To be done » From the first line of the data through the line containing "def q_soft(x, y): return", return each line exactly.

Collected material »
....

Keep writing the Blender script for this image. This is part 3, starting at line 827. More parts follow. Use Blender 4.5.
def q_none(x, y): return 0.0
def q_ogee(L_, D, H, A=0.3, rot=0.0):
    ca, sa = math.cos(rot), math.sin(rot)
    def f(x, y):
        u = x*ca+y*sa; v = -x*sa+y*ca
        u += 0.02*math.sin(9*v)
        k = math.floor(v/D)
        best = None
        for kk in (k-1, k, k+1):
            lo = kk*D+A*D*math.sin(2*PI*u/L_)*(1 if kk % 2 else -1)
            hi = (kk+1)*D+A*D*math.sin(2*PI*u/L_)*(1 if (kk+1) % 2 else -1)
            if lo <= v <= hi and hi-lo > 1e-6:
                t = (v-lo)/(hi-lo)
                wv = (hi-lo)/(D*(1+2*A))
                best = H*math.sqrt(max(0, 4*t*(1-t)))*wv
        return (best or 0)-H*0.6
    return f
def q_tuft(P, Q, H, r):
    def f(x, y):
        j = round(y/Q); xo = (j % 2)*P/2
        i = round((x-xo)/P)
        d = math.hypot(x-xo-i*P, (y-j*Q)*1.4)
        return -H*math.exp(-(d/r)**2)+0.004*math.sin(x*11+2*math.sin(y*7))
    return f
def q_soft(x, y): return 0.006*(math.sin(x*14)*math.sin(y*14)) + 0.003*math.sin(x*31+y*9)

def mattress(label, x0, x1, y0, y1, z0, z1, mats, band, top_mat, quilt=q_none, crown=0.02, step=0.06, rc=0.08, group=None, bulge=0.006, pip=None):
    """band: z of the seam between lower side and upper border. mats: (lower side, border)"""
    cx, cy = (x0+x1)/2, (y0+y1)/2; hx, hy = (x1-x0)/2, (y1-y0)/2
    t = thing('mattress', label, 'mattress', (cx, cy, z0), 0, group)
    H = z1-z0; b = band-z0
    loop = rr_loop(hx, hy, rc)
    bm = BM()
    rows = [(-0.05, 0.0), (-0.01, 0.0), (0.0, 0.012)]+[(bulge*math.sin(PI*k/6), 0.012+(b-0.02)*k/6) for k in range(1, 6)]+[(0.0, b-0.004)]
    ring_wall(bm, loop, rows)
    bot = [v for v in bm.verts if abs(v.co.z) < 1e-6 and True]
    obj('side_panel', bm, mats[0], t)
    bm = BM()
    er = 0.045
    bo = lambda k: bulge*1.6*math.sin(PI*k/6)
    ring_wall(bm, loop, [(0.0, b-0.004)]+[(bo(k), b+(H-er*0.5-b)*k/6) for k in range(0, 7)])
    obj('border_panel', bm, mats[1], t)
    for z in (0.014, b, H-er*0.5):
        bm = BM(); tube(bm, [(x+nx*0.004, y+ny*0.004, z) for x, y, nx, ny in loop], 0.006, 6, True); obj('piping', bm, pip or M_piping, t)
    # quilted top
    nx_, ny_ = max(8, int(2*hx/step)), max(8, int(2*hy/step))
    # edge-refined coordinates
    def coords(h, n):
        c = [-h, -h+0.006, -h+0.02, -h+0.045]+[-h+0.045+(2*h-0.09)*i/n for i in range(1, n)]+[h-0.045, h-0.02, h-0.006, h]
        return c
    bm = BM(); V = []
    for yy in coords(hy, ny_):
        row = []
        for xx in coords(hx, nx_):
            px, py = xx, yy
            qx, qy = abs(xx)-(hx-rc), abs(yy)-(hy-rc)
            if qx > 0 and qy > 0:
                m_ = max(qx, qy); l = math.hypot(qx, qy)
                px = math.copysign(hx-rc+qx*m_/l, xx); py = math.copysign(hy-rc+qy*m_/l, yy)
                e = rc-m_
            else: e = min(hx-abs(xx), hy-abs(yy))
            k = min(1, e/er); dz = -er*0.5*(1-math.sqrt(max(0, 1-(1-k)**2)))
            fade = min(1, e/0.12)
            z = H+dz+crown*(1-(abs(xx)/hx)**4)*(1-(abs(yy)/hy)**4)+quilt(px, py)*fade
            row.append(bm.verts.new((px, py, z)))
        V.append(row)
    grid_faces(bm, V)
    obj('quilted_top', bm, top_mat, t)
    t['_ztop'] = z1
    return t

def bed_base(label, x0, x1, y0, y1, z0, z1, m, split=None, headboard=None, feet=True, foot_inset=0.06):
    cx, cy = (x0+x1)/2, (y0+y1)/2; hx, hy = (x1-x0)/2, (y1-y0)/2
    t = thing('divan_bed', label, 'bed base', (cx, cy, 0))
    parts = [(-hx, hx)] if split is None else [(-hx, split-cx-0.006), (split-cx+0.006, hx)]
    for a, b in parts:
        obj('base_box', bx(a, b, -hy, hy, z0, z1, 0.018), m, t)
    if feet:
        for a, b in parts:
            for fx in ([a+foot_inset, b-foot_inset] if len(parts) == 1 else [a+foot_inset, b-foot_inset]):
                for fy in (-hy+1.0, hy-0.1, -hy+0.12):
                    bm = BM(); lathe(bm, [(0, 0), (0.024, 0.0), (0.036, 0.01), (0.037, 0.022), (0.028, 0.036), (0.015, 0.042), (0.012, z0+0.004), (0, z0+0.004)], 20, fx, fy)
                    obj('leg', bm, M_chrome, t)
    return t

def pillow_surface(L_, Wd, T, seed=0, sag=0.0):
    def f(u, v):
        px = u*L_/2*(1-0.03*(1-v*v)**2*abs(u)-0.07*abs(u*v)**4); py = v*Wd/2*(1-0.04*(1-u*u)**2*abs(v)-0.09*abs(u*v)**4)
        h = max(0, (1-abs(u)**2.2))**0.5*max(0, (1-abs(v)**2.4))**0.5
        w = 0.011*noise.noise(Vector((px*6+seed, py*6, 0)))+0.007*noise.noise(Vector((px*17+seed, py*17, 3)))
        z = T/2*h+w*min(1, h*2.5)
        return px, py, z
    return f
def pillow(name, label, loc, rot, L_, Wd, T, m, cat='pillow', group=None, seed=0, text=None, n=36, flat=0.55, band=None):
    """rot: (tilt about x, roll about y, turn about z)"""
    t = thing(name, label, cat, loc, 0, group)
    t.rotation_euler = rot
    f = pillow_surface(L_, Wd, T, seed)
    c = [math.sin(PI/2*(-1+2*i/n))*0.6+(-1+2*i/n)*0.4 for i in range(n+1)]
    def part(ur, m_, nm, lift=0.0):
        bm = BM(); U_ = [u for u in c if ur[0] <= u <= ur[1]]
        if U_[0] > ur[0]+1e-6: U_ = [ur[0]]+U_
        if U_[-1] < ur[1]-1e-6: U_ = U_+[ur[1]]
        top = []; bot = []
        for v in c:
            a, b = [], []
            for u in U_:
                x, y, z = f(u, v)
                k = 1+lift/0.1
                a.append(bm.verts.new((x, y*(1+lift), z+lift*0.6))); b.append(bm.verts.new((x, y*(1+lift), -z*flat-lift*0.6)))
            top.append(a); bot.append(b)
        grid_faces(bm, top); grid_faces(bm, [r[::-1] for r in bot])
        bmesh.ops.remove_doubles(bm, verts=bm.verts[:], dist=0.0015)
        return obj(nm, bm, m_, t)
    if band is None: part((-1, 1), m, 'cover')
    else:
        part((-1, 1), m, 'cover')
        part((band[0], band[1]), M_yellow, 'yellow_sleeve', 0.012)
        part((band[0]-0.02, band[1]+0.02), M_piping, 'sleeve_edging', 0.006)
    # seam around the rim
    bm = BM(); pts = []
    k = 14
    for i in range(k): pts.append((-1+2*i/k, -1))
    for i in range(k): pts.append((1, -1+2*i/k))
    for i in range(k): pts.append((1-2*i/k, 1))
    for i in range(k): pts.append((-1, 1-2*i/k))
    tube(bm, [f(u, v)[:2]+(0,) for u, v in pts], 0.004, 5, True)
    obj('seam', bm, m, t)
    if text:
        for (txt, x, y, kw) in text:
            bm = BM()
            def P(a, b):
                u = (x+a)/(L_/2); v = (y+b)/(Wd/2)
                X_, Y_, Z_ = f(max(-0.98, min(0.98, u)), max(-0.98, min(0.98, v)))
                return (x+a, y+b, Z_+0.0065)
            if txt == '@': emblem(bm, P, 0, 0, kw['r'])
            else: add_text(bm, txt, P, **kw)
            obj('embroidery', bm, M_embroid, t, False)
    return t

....

Reply »
Keep writing the Blender script for this image. This is part 3, starting at line 827. More parts follow. Use Blender 4.5.
def q_none(x, y): return 0.0
def q_ogee(L_, D, H, A=0.3, rot=0.0):
    ca, sa = math.cos(rot), math.sin(rot)
    def f(x, y):
        u = x*ca+y*sa; v = -x*sa+y*ca
        u += 0.02*math.sin(9*v)
        k = math.floor(v/D)
        best = None
        for kk in (k-1, k, k+1):
            lo = kk*D+A*D*math.sin(2*PI*u/L_)*(1 if kk % 2 else -1)
            hi = (kk+1)*D+A*D*math.sin(2*PI*u/L_)*(1 if (kk+1) % 2 else -1)
            if lo <= v <= hi and hi-lo > 1e-6:
                t = (v-lo)/(hi-lo)
                wv = (hi-lo)/(D*(1+2*A))
                best = H*math.sqrt(max(0, 4*t*(1-t)))*wv
        return (best or 0)-H*0.6
    return f
def q_tuft(P, Q, H, r):
    def f(x, y):
        j = round(y/Q); xo = (j % 2)*P/2
        i = round((x-xo)/P)
        d = math.hypot(x-xo-i*P, (y-j*Q)*1.4)
        return -H*math.exp(-(d/r)**2)+0.004*math.sin(x*11+2*math.sin(y*7))
    return f
def q_soft(x, y): return 0.006*(math.sin(x*14)*math.sin(y*14)) + 0.003*math.sin(x*31+y*9)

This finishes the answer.